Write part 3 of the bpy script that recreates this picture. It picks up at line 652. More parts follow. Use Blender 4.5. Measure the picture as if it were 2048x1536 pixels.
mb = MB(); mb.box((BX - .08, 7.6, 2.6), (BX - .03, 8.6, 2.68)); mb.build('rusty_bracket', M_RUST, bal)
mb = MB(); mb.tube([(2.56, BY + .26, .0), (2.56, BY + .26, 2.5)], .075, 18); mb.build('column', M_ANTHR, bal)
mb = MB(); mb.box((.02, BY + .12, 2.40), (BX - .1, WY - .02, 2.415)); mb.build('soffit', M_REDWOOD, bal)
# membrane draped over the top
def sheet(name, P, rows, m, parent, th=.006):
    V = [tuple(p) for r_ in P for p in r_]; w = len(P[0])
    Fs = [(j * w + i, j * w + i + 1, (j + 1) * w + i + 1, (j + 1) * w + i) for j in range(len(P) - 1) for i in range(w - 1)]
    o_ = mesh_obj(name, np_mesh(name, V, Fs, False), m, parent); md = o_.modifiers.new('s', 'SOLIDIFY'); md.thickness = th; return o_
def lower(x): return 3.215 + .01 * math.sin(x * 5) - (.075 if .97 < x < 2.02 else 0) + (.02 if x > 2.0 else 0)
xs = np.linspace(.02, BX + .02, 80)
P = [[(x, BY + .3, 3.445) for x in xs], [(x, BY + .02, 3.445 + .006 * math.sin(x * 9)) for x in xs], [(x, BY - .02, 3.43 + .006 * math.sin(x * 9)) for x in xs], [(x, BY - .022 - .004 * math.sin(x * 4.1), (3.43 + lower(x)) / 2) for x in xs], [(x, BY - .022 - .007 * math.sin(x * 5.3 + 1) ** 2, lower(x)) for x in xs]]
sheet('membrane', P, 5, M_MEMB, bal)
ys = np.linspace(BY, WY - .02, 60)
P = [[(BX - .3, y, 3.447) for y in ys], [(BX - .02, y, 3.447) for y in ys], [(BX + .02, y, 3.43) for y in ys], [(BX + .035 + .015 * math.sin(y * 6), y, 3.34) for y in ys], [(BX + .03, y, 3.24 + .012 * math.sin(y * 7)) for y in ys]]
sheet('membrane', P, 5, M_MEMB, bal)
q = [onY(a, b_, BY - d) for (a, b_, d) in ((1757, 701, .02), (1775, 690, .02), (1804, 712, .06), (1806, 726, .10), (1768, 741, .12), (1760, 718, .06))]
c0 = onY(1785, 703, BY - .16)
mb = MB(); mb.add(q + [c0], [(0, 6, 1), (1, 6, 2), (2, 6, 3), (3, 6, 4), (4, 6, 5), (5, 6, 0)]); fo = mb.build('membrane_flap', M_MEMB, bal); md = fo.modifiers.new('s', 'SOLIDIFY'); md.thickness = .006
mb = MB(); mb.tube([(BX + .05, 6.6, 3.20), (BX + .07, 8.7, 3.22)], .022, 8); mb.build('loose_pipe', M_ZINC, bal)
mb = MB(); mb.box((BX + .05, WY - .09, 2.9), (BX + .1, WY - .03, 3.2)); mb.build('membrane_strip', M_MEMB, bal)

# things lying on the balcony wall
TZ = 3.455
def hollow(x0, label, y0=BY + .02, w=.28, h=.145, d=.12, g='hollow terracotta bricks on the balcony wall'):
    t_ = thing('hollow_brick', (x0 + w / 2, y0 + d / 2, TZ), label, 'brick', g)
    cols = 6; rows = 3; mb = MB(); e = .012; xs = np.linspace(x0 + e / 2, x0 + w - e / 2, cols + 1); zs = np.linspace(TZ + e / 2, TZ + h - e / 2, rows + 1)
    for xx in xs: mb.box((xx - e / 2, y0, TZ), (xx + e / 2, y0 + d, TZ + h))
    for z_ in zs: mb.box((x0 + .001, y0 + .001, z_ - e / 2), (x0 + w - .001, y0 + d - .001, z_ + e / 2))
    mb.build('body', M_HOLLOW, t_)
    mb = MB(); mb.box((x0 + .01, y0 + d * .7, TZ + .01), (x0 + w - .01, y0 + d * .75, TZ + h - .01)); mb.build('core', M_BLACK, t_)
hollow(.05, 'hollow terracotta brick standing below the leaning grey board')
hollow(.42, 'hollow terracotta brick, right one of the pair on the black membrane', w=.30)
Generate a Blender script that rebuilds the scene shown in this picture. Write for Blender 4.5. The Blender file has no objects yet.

- What you have to do: Every entry must be quoted exactly as it appears above.

- Complete response:
Write part 3 of the bpy script that recreates this picture. It picks up at line 652. More parts follow. Use Blender 4.5. Measure the picture as if it were 2048x1536 pixels.
mb = MB(); mb.box((BX - .08, 7.6, 2.6), (BX - .03, 8.6, 2.68)); mb.build('rusty_bracket', M_RUST, bal)
mb = MB(); mb.tube([(2.56, BY + .26, .0), (2.56, BY + .26, 2.5)], .075, 18); mb.build('column', M_ANTHR, bal)
mb = MB(); mb.box((.02, BY + .12, 2.40), (BX - .1, WY - .02, 2.415)); mb.build('soffit', M_REDWOOD, bal)
# membrane draped over the top
def sheet(name, P, rows, m, parent, th=.006):
    V = [tuple(p) for r_ in P for p in r_]; w = len(P[0])
    Fs = [(j * w + i, j * w + i + 1, (j + 1) * w + i + 1, (j + 1) * w + i) for j in range(len(P) - 1) for i in range(w - 1)]
    o_ = mesh_obj(name, np_mesh(name, V, Fs, False), m, parent); md = o_.modifiers.new('s', 'SOLIDIFY'); md.thickness = th; return o_
def lower(x): return 3.215 + .01 * math.sin(x * 5) - (.075 if .97 < x < 2.02 else 0) + (.02 if x > 2.0 else 0)
xs = np.linspace(.02, BX + .02, 80)
P = [[(x, BY + .3, 3.445) for x in xs], [(x, BY + .02, 3.445 + .006 * math.sin(x * 9)) for x in xs], [(x, BY - .02, 3.43 + .006 * math.sin(x * 9)) for x in xs], [(x, BY - .022 - .004 * math.sin(x * 4.1), (3.43 + lower(x)) / 2) for x in xs], [(x, BY - .022 - .007 * math.sin(x * 5.3 + 1) ** 2, lower(x)) for x in xs]]
sheet('membrane', P, 5, M_MEMB, bal)
ys = np.linspace(BY, WY - .02, 60)
P = [[(BX - .3, y, 3.447) for y in ys], [(BX - .02, y, 3.447) for y in ys], [(BX + .02, y, 3.43) for y in ys], [(BX + .035 + .015 * math.sin(y * 6), y, 3.34) for y in ys], [(BX + .03, y, 3.24 + .012 * math.sin(y * 7)) for y in ys]]
sheet('membrane', P, 5, M_MEMB, bal)
q = [onY(a, b_, BY - d) for (a, b_, d) in ((1757, 701, .02), (1775, 690, .02), (1804, 712, .06), (1806, 726, .10), (1768, 741, .12), (1760, 718, .06))]
c0 = onY(1785, 703, BY - .16)
mb = MB(); mb.add(q + [c0], [(0, 6, 1), (1, 6, 2), (2, 6, 3), (3, 6, 4), (4, 6, 5), (5, 6, 0)]); fo = mb.build('membrane_flap', M_MEMB, bal); md = fo.modifiers.new('s', 'SOLIDIFY'); md.thickness = .006
mb = MB(); mb.tube([(BX + .05, 6.6, 3.20), (BX + .07, 8.7, 3.22)], .022, 8); mb.build('loose_pipe', M_ZINC, bal)
mb = MB(); mb.box((BX + .05, WY - .09, 2.9), (BX + .1, WY - .03, 3.2)); mb.build('membrane_strip', M_MEMB, bal)

# things lying on the balcony wall
TZ = 3.455
def hollow(x0, label, y0=BY + .02, w=.28, h=.145, d=.12, g='hollow terracotta bricks on the balcony wall'):
    t_ = thing('hollow_brick', (x0 + w / 2, y0 + d / 2, TZ), label, 'brick', g)
    cols = 6; rows = 3; mb = MB(); e = .012; xs = np.linspace(x0 + e / 2, x0 + w - e / 2, cols + 1); zs = np.linspace(TZ + e / 2, TZ + h - e / 2, rows + 1)
    for xx in xs: mb.box((xx - e / 2, y0, TZ), (xx + e / 2, y0 + d, TZ + h))
    for z_ in zs: mb.box((x0 + .001, y0 + .001, z_ - e / 2), (x0 + w - .001, y0 + d - .001, z_ + e / 2))
    mb.build('body', M_HOLLOW, t_)
    mb = MB(); mb.box((x0 + .01, y0 + d * .7, TZ + .01), (x0 + w - .01, y0 + d * .75, TZ + h - .01)); mb.build('core', M_BLACK, t_)
hollow(.05, 'hollow terracotta brick standing below the leaning grey board')
hollow(.42, 'hollow terracotta brick, right one of the pair on the black membrane', w=.30)
Generate a Blender script that rebuilds the scene shown in this picture. Write for Blender 4.5. The Blender file has no objects yet.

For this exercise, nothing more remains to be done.